Bottom line: such disengagement is not good for individuals or organizations, and over the long term it can have a negative effect on even larger numbers.
Yet probably most of us would have to plead guilty at one time or another to drifting along with apathy. In the face either of reports of widespread indifference or of our own apathetic reaction to some opportunity or responsibility, we ought to pause and consider what’s at stake over the long haul. What happens if we continue to meet indifference with indifference? Nothing happens. It’s as simple and as dangerous as that.
At first, it may appear harmless, as when an automobile isn’t running quite as smoothly as it should, and initially we pay little attention to the problem. The danger comes when, day after day, we keep on doing nothing, and the trouble, uncorrected, gradually worsens. At some point, the damage becomes serious and everything comes to a standstill.
Indifference is a dull, unresponsive mentality that tends to resist learning, growth, progress, taking action to lend a helping hand. If we fall under the spell of indifference, it becomes a sort of self-sabotage, and we keep turning down opportunities to develop and advance and accomplish good things.
But we have the ability to break out of this indolence, and if we want to live fuller and happier lives, we need to.
The impetus for this is inspiration. And the source of the liberating, illuminating, and empowering force that we call inspiration is Spirit, God.

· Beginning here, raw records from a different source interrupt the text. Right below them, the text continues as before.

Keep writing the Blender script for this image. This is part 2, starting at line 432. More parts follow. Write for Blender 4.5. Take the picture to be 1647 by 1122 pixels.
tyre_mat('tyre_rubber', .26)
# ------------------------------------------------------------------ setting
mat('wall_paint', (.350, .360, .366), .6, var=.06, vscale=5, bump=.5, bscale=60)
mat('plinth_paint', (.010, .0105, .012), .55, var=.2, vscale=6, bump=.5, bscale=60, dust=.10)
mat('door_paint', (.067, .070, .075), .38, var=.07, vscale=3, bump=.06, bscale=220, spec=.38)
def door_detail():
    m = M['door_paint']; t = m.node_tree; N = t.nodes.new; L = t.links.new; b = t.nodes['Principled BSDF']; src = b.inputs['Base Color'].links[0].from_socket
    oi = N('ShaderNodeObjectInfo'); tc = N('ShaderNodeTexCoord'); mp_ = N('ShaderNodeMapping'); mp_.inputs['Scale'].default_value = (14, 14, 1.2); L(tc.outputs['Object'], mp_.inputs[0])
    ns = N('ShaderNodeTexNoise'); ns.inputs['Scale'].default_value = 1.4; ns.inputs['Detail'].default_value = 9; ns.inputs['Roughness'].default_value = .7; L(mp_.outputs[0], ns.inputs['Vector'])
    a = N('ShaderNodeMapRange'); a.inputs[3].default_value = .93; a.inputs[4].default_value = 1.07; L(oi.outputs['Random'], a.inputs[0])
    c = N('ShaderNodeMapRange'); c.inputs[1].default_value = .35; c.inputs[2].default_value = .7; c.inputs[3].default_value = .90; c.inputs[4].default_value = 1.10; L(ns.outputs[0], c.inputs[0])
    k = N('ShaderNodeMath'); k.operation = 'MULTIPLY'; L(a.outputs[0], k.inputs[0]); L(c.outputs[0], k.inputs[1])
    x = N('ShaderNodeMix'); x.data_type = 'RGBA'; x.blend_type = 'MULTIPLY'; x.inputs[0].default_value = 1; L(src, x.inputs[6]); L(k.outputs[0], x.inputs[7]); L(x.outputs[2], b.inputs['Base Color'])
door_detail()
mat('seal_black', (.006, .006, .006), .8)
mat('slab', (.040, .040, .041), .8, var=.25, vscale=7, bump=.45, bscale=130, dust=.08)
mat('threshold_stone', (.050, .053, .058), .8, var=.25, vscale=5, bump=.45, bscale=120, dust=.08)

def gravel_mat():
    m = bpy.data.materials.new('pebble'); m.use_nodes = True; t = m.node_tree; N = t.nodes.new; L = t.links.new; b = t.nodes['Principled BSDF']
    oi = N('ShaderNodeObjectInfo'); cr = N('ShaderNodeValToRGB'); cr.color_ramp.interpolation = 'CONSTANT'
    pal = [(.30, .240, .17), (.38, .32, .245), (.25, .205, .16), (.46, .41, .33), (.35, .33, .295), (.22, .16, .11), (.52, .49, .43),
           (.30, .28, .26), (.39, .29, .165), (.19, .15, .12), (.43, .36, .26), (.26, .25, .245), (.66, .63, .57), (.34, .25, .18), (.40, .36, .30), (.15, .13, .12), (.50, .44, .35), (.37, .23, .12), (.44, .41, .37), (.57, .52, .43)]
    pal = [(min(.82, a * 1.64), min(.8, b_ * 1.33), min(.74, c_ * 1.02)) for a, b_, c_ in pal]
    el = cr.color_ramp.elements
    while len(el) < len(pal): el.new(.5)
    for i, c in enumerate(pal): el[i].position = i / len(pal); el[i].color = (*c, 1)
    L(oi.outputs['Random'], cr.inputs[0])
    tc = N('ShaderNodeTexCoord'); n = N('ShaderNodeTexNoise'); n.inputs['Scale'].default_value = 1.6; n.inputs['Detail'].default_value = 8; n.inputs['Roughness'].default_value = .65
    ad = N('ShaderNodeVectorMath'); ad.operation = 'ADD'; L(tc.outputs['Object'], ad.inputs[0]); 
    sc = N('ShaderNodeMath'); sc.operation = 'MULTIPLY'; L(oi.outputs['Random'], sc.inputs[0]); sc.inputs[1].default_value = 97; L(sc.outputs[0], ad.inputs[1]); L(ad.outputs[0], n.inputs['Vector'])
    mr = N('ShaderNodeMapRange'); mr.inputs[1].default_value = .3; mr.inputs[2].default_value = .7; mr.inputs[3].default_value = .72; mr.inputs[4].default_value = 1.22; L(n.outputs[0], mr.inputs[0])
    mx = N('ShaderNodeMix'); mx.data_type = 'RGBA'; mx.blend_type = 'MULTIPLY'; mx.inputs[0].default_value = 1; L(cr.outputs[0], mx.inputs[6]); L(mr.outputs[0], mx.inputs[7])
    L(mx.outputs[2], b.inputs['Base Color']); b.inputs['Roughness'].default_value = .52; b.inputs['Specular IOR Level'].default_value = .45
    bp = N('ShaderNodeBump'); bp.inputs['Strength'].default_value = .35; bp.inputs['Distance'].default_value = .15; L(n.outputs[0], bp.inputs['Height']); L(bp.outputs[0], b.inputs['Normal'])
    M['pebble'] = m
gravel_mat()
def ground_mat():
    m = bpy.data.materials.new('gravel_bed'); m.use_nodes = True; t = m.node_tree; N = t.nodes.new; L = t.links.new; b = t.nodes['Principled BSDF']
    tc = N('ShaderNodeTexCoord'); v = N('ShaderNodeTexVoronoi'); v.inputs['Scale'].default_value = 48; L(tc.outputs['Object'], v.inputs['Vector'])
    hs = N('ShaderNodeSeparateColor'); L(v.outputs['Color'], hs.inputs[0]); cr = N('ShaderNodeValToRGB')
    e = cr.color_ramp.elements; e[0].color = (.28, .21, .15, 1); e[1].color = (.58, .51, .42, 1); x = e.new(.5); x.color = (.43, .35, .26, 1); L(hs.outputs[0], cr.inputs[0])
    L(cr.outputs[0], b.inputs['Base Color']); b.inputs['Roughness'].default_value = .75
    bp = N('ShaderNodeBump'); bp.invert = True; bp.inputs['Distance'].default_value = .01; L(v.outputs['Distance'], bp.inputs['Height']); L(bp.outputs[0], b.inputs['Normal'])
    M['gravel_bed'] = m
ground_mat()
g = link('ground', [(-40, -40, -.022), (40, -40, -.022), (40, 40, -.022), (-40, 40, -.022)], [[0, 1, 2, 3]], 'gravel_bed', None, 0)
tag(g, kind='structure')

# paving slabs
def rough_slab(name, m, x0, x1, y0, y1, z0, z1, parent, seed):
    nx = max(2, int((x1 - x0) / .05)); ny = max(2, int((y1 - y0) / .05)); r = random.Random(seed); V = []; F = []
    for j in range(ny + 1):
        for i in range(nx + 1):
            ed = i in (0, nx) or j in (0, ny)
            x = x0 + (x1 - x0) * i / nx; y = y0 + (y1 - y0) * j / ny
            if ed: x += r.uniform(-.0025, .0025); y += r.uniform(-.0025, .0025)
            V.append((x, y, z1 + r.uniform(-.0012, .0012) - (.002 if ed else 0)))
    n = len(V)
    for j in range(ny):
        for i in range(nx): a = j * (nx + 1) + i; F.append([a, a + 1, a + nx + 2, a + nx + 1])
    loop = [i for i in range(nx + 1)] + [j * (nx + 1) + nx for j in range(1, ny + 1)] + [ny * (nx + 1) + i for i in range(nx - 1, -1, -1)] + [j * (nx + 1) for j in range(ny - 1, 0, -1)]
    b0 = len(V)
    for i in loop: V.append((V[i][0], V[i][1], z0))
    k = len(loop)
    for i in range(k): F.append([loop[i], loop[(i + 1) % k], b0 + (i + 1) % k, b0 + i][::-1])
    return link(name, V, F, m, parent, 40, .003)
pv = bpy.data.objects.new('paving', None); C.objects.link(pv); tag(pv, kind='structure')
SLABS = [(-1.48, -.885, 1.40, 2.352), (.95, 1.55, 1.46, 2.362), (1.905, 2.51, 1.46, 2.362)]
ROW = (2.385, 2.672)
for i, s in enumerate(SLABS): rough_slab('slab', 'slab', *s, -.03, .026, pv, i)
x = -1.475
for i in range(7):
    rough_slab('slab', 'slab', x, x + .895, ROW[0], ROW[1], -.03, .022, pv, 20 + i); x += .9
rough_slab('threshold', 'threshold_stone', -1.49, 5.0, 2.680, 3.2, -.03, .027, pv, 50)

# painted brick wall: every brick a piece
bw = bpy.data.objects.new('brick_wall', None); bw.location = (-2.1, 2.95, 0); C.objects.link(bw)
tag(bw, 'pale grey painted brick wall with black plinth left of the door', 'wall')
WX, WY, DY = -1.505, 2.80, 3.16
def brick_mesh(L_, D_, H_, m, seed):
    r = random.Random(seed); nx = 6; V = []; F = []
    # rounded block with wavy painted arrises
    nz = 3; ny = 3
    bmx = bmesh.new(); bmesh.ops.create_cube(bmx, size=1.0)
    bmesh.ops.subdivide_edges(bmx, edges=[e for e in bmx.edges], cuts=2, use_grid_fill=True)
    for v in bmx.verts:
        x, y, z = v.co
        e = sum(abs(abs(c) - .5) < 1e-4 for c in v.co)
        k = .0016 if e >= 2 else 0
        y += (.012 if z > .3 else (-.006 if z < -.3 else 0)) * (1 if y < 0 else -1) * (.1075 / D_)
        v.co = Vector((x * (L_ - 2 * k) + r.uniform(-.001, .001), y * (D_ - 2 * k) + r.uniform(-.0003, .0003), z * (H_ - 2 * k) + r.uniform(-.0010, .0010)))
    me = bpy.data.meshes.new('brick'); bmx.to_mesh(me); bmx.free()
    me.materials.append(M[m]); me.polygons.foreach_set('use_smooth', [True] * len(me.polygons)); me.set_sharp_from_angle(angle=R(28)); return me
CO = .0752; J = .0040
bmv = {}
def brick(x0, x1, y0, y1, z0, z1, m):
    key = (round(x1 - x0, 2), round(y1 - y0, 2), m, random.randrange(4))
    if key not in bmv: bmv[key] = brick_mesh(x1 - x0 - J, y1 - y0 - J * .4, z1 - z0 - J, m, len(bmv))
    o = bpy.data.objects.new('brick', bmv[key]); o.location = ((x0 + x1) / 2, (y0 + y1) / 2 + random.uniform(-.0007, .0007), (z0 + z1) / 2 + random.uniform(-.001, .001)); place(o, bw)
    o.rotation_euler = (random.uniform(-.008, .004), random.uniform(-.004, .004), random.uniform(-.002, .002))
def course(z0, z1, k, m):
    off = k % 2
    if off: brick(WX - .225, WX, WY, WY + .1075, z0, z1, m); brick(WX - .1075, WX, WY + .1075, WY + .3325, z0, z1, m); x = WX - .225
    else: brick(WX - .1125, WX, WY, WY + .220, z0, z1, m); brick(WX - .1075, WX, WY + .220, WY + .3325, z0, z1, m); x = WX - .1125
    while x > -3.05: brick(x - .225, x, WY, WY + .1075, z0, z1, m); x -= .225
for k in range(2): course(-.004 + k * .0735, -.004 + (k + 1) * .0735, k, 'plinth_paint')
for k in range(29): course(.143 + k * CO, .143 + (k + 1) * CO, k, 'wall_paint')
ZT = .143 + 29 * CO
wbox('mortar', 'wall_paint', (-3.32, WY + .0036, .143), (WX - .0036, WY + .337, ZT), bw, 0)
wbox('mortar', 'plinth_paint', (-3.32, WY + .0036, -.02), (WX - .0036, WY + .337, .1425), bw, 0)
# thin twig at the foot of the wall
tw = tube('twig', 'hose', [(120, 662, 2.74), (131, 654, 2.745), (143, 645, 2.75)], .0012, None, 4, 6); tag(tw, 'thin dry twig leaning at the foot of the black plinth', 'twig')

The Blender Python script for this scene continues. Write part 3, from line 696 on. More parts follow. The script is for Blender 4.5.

Spirit imparts the uplifting idea that man, you and I, are Spirit’s very expression — responsive, inexhaustible, and without human limits. Science and Health explains it this way: “God expresses in man the infinite idea forever developing itself, broadening and rising higher and higher from a boundless basis.”
Just think what this tells us about our actual, spiritual nature and life. God impels us to be developing, broadening, and rising all the time. God inspires us to value and to accept all the good things He provides for His creation. It’s unnatural, then, to lack interest in worthwhile activities or opportunities, in anything that’s good for us or others.
The acknowledgment that good, and only good, is what God, Love, has in store for us, and the determination to respond to that love, opens our eyes. It’s like the morning light that pierces the dream that we’re sinking in quick-sand. Once awake, we know that the sense of sluggishness or futility associated with being in the sand is sheer nonsense.
We don’t have to succumb to indifference, keeping us from a worthy endeavor such as education, helping others, or getting involved in our community. We are God’s creation—spiritual, vital, and responsive to divinity.
If tempted, shut the door on indifference. Doing so, you’ll discover there are all kinds of opportunities for enjoying life and accomplishing good. There’s no limit to what Life has to offer. The important thing is to accept this divine generosity and act on it.